-- PROBLEM DETAILS --
Write the material out again in full, exactly.

-- INFORMATION SHOWN --
— BEGIN —
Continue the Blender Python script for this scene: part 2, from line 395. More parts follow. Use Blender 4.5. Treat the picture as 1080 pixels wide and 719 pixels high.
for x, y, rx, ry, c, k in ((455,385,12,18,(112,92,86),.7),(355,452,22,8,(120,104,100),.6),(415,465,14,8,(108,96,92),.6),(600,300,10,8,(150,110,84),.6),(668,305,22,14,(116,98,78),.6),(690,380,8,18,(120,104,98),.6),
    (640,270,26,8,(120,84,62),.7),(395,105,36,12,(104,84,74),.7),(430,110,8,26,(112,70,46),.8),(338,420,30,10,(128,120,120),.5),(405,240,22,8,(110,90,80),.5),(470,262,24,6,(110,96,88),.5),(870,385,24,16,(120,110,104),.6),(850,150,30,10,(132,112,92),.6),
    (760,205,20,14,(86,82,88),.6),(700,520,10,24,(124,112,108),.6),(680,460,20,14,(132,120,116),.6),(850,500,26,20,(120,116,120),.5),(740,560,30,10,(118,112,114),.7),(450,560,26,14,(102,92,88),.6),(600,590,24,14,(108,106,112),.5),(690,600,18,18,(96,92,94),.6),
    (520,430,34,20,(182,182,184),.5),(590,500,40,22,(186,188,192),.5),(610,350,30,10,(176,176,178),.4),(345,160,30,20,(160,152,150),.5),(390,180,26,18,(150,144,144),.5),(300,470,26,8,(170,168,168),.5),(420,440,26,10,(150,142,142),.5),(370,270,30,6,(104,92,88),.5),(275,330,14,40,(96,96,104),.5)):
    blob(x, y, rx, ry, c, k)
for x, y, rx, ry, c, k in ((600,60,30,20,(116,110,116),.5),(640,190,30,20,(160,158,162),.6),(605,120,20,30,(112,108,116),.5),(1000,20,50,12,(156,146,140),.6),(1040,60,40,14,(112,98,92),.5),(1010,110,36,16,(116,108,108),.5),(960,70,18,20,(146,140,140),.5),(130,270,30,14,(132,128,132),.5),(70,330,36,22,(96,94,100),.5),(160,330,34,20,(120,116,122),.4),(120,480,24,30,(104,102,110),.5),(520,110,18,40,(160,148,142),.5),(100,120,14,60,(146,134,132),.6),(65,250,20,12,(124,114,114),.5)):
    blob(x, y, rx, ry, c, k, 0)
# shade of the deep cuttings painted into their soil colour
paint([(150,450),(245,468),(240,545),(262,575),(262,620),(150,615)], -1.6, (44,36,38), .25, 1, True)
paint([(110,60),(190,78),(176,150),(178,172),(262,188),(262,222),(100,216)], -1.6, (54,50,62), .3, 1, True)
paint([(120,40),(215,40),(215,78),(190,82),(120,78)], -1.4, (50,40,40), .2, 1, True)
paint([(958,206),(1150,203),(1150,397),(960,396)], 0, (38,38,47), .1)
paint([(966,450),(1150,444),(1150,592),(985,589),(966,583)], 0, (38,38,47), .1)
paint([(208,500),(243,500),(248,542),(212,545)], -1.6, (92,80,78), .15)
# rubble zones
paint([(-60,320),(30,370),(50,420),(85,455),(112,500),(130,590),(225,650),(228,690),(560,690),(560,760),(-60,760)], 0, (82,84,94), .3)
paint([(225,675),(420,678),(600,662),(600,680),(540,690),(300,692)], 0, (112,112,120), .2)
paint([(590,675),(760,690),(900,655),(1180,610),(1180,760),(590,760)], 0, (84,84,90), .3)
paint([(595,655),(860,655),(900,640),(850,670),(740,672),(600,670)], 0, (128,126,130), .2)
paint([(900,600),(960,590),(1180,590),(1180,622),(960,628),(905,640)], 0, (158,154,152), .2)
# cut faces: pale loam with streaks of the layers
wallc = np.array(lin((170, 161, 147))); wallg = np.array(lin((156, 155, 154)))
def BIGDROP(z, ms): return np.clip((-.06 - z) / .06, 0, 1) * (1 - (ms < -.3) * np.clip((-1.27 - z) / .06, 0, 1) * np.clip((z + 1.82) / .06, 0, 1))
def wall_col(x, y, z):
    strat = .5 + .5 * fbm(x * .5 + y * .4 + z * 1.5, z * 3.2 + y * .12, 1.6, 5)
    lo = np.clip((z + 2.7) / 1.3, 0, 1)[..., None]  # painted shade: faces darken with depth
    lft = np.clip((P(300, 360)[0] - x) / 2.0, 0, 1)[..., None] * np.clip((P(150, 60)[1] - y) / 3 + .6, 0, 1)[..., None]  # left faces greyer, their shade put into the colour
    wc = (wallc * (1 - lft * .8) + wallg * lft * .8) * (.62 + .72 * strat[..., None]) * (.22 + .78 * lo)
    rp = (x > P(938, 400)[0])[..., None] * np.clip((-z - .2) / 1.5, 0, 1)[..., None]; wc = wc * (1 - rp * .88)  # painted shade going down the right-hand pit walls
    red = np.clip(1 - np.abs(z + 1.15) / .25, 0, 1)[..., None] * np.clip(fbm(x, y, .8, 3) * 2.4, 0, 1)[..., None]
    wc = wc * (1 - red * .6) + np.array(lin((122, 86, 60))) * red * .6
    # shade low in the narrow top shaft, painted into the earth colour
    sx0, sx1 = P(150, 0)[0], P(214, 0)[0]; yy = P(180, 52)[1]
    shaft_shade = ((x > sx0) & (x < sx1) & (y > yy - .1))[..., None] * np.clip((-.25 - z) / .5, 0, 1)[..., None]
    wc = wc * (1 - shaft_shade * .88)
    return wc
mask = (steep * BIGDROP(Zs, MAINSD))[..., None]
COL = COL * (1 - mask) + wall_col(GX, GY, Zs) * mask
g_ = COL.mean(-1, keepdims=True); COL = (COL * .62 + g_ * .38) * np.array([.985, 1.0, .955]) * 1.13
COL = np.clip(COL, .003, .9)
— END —
-- SOLUTION --
Continue the Blender Python script for this scene: part 2, from line 395. More parts follow. Use Blender 4.5. Treat the picture as 1080 pixels wide and 719 pixels high.
for x, y, rx, ry, c, k in ((455,385,12,18,(112,92,86),.7),(355,452,22,8,(120,104,100),.6),(415,465,14,8,(108,96,92),.6),(600,300,10,8,(150,110,84),.6),(668,305,22,14,(116,98,78),.6),(690,380,8,18,(120,104,98),.6),
    (640,270,26,8,(120,84,62),.7),(395,105,36,12,(104,84,74),.7),(430,110,8,26,(112,70,46),.8),(338,420,30,10,(128,120,120),.5),(405,240,22,8,(110,90,80),.5),(470,262,24,6,(110,96,88),.5),(870,385,24,16,(120,110,104),.6),(850,150,30,10,(132,112,92),.6),
    (760,205,20,14,(86,82,88),.6),(700,520,10,24,(124,112,108),.6),(680,460,20,14,(132,120,116),.6),(850,500,26,20,(120,116,120),.5),(740,560,30,10,(118,112,114),.7),(450,560,26,14,(102,92,88),.6),(600,590,24,14,(108,106,112),.5),(690,600,18,18,(96,92,94),.6),
    (520,430,34,20,(182,182,184),.5),(590,500,40,22,(186,188,192),.5),(610,350,30,10,(176,176,178),.4),(345,160,30,20,(160,152,150),.5),(390,180,26,18,(150,144,144),.5),(300,470,26,8,(170,168,168),.5),(420,440,26,10,(150,142,142),.5),(370,270,30,6,(104,92,88),.5),(275,330,14,40,(96,96,104),.5)):
    blob(x, y, rx, ry, c, k)
for x, y, rx, ry, c, k in ((600,60,30,20,(116,110,116),.5),(640,190,30,20,(160,158,162),.6),(605,120,20,30,(112,108,116),.5),(1000,20,50,12,(156,146,140),.6),(1040,60,40,14,(112,98,92),.5),(1010,110,36,16,(116,108,108),.5),(960,70,18,20,(146,140,140),.5),(130,270,30,14,(132,128,132),.5),(70,330,36,22,(96,94,100),.5),(160,330,34,20,(120,116,122),.4),(120,480,24,30,(104,102,110),.5),(520,110,18,40,(160,148,142),.5),(100,120,14,60,(146,134,132),.6),(65,250,20,12,(124,114,114),.5)):
    blob(x, y, rx, ry, c, k, 0)
# shade of the deep cuttings painted into their soil colour
paint([(150,450),(245,468),(240,545),(262,575),(262,620),(150,615)], -1.6, (44,36,38), .25, 1, True)
paint([(110,60),(190,78),(176,150),(178,172),(262,188),(262,222),(100,216)], -1.6, (54,50,62), .3, 1, True)
paint([(120,40),(215,40),(215,78),(190,82),(120,78)], -1.4, (50,40,40), .2, 1, True)
paint([(958,206),(1150,203),(1150,397),(960,396)], 0, (38,38,47), .1)
paint([(966,450),(1150,444),(1150,592),(985,589),(966,583)], 0, (38,38,47), .1)
paint([(208,500),(243,500),(248,542),(212,545)], -1.6, (92,80,78), .15)
# rubble zones
paint([(-60,320),(30,370),(50,420),(85,455),(112,500),(130,590),(225,650),(228,690),(560,690),(560,760),(-60,760)], 0, (82,84,94), .3)
paint([(225,675),(420,678),(600,662),(600,680),(540,690),(300,692)], 0, (112,112,120), .2)
paint([(590,675),(760,690),(900,655),(1180,610),(1180,760),(590,760)], 0, (84,84,90), .3)
paint([(595,655),(860,655),(900,640),(850,670),(740,672),(600,670)], 0, (128,126,130), .2)
paint([(900,600),(960,590),(1180,590),(1180,622),(960,628),(905,640)], 0, (158,154,152), .2)
# cut faces: pale loam with streaks of the layers
wallc = np.array(lin((170, 161, 147))); wallg = np.array(lin((156, 155, 154)))
def BIGDROP(z, ms): return np.clip((-.06 - z) / .06, 0, 1) * (1 - (ms < -.3) * np.clip((-1.27 - z) / .06, 0, 1) * np.clip((z + 1.82) / .06, 0, 1))
def wall_col(x, y, z):
    strat = .5 + .5 * fbm(x * .5 + y * .4 + z * 1.5, z * 3.2 + y * .12, 1.6, 5)
    lo = np.clip((z + 2.7) / 1.3, 0, 1)[..., None]  # painted shade: faces darken with depth
    lft = np.clip((P(300, 360)[0] - x) / 2.0, 0, 1)[..., None] * np.clip((P(150, 60)[1] - y) / 3 + .6, 0, 1)[..., None]  # left faces greyer, their shade put into the colour
    wc = (wallc * (1 - lft * .8) + wallg * lft * .8) * (.62 + .72 * strat[..., None]) * (.22 + .78 * lo)
    rp = (x > P(938, 400)[0])[..., None] * np.clip((-z - .2) / 1.5, 0, 1)[..., None]; wc = wc * (1 - rp * .88)  # painted shade going down the right-hand pit walls
    red = np.clip(1 - np.abs(z + 1.15) / .25, 0, 1)[..., None] * np.clip(fbm(x, y, .8, 3) * 2.4, 0, 1)[..., None]
    wc = wc * (1 - red * .6) + np.array(lin((122, 86, 60))) * red * .6
    # shade low in the narrow top shaft, painted into the earth colour
    sx0, sx1 = P(150, 0)[0], P(214, 0)[0]; yy = P(180, 52)[1]
    shaft_shade = ((x > sx0) & (x < sx1) & (y > yy - .1))[..., None] * np.clip((-.25 - z) / .5, 0, 1)[..., None]
    wc = wc * (1 - shaft_shade * .88)
    return wc
mask = (steep * BIGDROP(Zs, MAINSD))[..., None]
COL = COL * (1 - mask) + wall_col(GX, GY, Zs) * mask
g_ = COL.mean(-1, keepdims=True); COL = (COL * .62 + g_ * .38) * np.array([.985, 1.0, .955]) * 1.13
COL = np.clip(COL, .003, .9)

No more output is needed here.